My colleagues also criticize the specificity of the incorporation clause in the '250 patent. However, this clause is not distinguishable in specificity from that ratified in Cook Biotech, Inc. v. Acell, Inc., 460 F.3d 1365 (Fed. Cir. 2006), where the incorporation clause was as follows:

The preparation of UBS from a segment of urinary bladder is similar to the procedure for preparing intestinal submucosa detailed in U.S. Patent No. 4,902,508 the disclosure of which is expressly incorporated herein by reference. Id. at 1376.

The only difference in the specificity of the incorporation in the '250 patent, and the traditional incorporation text, is the uncertainty brought by the court to this routine practice. Incorporation by reference is a routine expedient of patent drafting.
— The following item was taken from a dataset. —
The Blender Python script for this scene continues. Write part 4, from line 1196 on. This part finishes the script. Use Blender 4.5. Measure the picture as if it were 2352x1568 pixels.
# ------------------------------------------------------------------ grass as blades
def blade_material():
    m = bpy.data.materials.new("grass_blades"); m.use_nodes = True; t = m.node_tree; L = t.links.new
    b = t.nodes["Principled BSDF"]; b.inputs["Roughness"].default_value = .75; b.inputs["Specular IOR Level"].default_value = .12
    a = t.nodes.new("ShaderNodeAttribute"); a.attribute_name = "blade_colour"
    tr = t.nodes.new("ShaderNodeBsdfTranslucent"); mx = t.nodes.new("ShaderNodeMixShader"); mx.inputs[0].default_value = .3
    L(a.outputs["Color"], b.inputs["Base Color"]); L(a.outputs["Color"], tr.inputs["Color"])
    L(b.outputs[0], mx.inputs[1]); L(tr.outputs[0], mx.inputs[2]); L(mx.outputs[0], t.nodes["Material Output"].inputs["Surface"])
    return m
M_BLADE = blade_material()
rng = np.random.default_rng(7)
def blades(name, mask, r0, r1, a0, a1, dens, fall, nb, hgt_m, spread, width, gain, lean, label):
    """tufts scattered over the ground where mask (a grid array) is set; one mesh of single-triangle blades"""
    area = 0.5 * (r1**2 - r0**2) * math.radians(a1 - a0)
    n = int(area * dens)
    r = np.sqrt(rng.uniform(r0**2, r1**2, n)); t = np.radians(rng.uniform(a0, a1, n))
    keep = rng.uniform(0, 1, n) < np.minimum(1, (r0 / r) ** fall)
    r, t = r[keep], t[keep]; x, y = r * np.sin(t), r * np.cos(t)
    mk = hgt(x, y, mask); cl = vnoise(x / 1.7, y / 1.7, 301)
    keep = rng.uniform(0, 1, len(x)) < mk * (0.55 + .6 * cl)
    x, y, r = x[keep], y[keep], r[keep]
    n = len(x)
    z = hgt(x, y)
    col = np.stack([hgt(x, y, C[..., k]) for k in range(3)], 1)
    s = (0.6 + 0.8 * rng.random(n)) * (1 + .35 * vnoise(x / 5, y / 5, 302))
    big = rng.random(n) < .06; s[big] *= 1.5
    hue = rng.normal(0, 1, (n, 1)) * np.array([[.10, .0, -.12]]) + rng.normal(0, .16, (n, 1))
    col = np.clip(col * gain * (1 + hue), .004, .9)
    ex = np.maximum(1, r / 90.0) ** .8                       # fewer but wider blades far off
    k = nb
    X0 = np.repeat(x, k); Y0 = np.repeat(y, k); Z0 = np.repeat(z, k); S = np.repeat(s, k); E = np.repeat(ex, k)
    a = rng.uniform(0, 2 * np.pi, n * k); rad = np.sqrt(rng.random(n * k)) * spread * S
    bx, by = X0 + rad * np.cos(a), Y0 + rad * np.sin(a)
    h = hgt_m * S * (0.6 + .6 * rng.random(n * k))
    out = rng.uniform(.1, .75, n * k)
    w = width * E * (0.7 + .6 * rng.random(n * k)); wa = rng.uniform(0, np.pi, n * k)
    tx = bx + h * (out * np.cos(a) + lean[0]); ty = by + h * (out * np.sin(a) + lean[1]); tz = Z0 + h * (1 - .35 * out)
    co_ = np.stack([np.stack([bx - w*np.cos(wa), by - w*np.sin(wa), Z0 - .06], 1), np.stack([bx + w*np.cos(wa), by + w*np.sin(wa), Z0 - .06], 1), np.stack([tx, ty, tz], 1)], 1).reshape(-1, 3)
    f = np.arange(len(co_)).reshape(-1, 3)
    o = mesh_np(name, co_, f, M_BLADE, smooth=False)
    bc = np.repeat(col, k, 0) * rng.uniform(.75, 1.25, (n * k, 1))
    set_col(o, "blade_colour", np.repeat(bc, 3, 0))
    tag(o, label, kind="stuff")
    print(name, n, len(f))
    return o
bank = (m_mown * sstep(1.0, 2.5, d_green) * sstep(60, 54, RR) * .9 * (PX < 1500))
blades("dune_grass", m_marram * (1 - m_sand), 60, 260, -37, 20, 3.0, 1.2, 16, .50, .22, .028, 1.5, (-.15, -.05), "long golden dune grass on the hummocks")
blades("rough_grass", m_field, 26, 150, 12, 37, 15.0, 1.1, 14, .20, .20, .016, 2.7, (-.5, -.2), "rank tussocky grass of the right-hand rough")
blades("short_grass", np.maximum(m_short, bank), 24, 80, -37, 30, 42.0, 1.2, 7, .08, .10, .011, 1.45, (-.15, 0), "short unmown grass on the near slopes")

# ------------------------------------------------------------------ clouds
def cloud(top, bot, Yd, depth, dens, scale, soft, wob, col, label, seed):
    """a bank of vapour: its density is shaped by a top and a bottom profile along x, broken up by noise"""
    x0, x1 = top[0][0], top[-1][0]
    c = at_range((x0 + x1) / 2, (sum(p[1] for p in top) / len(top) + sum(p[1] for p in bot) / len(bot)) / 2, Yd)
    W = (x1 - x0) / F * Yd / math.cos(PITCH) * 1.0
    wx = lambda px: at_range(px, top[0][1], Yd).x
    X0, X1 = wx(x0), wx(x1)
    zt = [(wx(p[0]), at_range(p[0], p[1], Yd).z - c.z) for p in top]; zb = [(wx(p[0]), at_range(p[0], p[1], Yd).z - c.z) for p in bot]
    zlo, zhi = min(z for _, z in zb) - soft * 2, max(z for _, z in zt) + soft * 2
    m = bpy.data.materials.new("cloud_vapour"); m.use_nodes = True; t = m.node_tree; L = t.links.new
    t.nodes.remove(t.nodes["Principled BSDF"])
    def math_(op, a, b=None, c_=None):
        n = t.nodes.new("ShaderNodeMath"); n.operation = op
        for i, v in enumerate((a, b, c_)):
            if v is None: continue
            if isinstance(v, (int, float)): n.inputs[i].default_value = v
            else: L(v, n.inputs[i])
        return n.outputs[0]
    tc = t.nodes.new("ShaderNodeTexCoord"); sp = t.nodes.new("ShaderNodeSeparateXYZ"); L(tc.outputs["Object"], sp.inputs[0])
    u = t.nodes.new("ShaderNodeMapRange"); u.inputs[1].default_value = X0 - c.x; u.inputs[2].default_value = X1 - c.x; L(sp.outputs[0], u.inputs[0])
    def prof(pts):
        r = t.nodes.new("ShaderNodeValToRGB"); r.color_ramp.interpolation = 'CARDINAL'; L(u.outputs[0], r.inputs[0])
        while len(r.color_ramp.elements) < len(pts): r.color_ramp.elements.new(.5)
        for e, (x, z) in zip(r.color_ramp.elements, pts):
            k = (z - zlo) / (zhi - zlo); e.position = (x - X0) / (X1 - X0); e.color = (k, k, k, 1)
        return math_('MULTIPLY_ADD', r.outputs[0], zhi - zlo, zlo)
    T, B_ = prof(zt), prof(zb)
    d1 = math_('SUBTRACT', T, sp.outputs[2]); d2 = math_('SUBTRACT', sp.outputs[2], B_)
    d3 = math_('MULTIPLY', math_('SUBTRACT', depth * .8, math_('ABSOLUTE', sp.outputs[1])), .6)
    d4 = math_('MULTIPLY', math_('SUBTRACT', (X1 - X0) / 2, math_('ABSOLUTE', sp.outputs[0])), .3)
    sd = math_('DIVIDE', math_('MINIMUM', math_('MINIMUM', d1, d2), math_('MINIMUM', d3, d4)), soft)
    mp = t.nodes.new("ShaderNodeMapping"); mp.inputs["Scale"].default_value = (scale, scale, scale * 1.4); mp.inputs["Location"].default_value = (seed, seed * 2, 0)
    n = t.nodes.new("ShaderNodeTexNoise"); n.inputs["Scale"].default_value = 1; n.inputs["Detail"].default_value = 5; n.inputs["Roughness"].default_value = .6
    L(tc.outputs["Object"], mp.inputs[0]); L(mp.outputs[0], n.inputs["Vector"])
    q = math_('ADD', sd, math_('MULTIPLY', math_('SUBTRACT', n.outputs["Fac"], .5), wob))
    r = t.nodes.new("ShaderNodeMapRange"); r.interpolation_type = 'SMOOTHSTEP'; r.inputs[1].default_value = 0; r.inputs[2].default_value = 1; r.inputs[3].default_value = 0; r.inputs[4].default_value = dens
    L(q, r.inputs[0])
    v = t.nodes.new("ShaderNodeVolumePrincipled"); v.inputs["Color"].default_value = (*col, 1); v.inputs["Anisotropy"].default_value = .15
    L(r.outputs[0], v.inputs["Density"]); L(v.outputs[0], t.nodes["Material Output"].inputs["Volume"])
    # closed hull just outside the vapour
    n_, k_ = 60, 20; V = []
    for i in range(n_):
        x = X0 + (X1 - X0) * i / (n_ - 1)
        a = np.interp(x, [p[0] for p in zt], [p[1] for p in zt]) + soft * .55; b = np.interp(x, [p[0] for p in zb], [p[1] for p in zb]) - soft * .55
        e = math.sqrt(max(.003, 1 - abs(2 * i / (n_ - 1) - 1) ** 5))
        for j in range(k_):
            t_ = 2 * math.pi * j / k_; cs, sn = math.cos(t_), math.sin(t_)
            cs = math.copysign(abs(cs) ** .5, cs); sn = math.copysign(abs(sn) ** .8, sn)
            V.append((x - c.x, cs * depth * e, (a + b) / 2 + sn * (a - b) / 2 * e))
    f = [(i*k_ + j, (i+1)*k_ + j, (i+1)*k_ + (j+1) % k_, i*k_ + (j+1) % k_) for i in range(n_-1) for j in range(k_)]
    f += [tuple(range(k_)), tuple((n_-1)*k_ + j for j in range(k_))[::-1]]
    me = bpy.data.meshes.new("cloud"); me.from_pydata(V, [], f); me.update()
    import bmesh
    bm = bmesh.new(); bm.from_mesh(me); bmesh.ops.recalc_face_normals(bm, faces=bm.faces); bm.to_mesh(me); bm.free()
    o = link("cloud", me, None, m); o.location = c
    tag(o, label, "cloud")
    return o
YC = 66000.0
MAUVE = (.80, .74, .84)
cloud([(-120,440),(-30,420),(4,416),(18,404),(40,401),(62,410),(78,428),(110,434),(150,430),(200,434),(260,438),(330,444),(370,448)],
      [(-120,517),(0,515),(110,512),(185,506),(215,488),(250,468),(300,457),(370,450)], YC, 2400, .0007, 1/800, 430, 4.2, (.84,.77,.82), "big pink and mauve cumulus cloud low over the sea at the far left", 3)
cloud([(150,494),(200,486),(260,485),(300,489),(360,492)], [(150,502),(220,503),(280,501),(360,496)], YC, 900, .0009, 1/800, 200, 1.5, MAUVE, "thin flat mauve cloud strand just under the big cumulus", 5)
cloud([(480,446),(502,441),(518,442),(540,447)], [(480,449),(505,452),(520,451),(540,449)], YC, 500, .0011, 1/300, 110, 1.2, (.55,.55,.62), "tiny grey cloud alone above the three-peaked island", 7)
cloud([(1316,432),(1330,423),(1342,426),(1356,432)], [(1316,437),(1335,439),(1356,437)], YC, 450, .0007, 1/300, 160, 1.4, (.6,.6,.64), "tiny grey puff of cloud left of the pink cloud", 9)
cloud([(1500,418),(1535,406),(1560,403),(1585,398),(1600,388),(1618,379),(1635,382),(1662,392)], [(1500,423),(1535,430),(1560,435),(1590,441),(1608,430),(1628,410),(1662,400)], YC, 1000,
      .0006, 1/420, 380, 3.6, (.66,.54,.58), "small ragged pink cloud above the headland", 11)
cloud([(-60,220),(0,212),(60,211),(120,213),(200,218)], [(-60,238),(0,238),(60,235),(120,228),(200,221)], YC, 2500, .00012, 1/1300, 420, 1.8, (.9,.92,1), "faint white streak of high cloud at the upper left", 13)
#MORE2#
The district court's finding that a person of ordinary skill in the field of the invention would understand what is included in the incorporated subject matter, ends the inquiry.

. . . The panel majority's holding casts doubt on the reliable use of this expedient, lest an earlier patent become an invalidating reference against its successors in the chain of filings. The majority's rejection of the factual foundations of incorporation by reference and creation of a new area of de novo appellate authority, raise new risks of patent drafting. The apparent requirement that all subject matter must be reproduced in all continuing applications adds nothing to the knowledge disclosed to the public, adds nothing to the information provided to the patent examiner, and adds nothing to compliance with 35 U.S.C. '120; it simply adds costs and pitfalls to inventors, as they attempt to walk new judicial tightropes.